* [Instructions to follow]: Work through the entries below and report how many lines include "from". The number alone is the answer.

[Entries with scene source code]
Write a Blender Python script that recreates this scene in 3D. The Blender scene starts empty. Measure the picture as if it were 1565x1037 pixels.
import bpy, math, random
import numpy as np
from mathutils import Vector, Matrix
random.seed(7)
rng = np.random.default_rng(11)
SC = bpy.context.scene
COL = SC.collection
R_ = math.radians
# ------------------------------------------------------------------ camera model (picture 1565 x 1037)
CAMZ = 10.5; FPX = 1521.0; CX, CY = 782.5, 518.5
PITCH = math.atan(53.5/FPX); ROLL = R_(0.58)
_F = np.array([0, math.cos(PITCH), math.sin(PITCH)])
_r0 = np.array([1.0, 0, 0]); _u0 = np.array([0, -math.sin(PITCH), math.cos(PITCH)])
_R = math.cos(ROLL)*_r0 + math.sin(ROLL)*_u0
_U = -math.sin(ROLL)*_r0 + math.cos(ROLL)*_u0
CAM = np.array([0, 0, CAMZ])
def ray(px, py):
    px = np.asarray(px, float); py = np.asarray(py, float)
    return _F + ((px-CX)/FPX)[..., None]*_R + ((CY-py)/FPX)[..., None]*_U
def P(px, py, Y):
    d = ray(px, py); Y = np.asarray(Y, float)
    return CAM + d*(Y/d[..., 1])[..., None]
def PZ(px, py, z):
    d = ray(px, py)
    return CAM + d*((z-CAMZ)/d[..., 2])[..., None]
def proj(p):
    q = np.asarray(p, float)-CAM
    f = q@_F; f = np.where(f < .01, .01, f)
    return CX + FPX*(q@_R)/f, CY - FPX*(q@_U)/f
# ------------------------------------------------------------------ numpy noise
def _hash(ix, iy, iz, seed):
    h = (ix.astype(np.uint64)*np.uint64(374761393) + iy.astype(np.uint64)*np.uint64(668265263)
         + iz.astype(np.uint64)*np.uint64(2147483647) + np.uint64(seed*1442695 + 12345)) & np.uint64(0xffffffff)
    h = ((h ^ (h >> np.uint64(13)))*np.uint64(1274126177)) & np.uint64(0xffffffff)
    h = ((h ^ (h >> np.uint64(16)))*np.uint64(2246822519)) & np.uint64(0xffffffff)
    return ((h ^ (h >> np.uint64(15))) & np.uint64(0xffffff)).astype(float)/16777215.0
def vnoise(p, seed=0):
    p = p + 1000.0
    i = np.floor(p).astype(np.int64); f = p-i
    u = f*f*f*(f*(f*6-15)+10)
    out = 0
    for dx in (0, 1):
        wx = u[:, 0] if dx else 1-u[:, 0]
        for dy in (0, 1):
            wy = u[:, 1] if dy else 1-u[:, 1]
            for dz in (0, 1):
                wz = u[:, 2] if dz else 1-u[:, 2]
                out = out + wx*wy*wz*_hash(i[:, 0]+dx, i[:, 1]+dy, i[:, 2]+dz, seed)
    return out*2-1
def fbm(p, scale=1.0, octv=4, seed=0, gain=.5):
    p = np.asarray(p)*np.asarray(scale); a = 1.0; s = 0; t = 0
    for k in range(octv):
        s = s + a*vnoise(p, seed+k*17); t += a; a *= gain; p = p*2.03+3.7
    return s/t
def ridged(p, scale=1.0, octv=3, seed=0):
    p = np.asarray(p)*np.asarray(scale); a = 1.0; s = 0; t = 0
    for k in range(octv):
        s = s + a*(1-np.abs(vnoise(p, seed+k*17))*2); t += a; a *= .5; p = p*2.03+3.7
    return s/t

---

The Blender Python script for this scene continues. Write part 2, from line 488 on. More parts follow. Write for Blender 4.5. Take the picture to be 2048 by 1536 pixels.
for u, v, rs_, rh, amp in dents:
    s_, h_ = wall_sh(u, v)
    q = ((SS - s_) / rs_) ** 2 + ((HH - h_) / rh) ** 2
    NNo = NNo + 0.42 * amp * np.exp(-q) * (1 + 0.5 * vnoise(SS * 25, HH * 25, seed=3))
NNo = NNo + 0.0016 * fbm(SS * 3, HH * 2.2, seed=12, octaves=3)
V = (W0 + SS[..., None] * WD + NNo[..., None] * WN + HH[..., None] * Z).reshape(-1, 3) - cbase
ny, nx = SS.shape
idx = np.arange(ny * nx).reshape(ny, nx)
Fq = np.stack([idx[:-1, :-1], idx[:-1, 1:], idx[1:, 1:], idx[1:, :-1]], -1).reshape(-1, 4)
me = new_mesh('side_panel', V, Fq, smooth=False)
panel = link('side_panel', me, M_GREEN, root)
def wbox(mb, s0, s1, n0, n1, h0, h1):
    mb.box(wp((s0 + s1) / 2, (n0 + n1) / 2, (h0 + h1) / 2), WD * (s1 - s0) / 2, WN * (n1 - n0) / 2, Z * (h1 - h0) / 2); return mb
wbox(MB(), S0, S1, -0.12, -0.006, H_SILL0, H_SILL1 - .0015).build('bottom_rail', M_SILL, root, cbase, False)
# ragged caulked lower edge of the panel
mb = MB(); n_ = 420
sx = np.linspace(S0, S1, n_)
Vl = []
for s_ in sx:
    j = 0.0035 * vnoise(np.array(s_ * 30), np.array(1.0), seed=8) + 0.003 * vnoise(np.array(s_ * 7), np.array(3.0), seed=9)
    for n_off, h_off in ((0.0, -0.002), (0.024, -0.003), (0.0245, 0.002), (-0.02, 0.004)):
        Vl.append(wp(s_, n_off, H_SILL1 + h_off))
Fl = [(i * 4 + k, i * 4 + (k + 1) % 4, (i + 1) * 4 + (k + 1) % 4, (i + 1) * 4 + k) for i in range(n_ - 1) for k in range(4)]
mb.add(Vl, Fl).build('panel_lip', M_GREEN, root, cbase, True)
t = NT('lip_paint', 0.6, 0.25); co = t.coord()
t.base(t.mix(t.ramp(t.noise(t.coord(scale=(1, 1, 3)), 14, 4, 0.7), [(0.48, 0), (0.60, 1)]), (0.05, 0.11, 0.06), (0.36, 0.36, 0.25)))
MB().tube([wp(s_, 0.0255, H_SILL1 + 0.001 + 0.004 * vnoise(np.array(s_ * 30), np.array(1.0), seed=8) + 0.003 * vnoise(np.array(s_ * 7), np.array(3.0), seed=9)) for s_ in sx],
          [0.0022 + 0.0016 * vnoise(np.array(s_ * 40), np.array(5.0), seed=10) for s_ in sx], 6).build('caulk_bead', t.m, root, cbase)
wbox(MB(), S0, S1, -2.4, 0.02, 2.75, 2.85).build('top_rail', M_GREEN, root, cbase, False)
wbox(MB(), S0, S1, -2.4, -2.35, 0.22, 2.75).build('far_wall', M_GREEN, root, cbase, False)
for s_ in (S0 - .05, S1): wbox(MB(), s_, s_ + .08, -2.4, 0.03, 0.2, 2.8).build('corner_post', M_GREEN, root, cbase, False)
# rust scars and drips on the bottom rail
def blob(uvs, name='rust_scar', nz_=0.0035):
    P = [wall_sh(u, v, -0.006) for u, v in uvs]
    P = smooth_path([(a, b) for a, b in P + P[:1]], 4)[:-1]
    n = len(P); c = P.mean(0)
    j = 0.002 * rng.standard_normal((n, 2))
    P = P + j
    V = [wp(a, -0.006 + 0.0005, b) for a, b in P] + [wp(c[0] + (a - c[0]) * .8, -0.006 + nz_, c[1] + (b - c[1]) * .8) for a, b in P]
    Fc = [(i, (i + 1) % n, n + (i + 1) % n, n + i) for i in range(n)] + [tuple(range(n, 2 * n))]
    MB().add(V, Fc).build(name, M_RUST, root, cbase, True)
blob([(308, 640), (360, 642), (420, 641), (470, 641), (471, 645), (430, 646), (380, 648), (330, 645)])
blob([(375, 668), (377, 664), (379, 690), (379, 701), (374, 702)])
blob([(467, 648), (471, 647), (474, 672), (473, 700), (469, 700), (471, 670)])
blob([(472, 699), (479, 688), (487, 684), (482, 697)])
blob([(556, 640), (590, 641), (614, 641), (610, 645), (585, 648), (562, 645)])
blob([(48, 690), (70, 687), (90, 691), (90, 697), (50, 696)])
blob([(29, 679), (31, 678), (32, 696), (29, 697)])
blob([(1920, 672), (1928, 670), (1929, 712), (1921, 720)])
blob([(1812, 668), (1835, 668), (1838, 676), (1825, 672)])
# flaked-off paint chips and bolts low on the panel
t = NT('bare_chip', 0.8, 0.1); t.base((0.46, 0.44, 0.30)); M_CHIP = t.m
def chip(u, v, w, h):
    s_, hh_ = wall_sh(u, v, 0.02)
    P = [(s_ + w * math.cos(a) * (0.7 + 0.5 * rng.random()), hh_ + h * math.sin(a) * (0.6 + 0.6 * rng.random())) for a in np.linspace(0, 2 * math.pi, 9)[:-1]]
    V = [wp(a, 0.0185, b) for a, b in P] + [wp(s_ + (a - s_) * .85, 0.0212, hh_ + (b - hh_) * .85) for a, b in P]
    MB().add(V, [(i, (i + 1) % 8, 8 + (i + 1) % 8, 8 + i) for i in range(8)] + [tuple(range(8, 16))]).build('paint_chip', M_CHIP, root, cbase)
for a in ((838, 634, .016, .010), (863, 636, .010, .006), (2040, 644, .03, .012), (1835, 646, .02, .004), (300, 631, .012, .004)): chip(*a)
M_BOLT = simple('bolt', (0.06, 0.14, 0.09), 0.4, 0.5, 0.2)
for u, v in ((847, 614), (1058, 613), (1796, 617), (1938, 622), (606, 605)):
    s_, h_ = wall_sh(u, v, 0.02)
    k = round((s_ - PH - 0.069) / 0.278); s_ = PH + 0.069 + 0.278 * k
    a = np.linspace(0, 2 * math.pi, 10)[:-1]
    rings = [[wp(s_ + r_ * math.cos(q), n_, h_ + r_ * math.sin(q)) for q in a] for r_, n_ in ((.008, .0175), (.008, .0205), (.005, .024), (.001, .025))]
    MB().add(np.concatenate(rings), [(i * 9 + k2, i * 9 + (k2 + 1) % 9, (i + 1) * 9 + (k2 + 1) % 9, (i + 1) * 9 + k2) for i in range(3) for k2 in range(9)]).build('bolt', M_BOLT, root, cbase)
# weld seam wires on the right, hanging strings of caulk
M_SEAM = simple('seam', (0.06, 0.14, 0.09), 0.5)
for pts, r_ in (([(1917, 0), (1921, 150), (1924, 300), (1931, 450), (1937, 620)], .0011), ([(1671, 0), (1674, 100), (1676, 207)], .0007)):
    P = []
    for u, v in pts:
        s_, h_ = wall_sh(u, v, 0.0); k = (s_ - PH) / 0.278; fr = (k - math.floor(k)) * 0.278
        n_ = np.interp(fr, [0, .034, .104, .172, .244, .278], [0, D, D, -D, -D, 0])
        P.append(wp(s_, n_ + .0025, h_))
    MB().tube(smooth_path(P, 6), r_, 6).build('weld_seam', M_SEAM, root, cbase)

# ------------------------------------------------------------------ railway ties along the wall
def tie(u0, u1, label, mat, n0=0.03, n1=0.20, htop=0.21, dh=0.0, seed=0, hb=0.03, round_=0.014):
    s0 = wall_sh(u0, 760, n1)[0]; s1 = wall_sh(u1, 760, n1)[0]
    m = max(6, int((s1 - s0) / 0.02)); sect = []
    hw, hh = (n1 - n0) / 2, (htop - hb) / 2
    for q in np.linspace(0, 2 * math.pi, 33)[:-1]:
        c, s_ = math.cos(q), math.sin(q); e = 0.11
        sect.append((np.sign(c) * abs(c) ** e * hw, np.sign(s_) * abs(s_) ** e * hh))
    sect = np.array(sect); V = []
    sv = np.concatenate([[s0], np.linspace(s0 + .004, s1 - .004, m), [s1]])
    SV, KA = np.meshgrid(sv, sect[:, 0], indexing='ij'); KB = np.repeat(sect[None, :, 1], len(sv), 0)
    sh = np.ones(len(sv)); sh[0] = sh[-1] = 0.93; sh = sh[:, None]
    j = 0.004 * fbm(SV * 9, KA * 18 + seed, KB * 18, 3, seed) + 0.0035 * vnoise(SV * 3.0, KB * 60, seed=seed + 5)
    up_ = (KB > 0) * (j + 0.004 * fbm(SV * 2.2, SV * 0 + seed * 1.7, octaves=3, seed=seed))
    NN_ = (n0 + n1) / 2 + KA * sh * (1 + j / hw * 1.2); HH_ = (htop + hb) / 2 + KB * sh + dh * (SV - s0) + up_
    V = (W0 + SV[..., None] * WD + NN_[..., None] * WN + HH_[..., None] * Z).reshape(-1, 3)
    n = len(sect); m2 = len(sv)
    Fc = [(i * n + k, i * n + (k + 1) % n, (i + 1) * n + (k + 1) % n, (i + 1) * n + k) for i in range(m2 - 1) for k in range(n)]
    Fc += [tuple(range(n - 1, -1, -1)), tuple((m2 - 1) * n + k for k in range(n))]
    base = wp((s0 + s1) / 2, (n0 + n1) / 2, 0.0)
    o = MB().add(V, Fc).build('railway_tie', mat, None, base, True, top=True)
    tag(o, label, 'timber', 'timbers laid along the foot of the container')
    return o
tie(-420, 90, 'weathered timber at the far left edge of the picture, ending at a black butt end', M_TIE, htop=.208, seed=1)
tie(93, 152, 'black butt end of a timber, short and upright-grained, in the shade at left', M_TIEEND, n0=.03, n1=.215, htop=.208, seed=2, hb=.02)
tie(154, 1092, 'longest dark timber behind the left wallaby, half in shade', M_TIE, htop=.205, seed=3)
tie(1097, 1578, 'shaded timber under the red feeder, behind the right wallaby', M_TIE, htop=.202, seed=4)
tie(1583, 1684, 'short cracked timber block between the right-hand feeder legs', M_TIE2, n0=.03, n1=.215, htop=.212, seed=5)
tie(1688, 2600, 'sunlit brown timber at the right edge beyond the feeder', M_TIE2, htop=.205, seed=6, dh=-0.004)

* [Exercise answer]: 2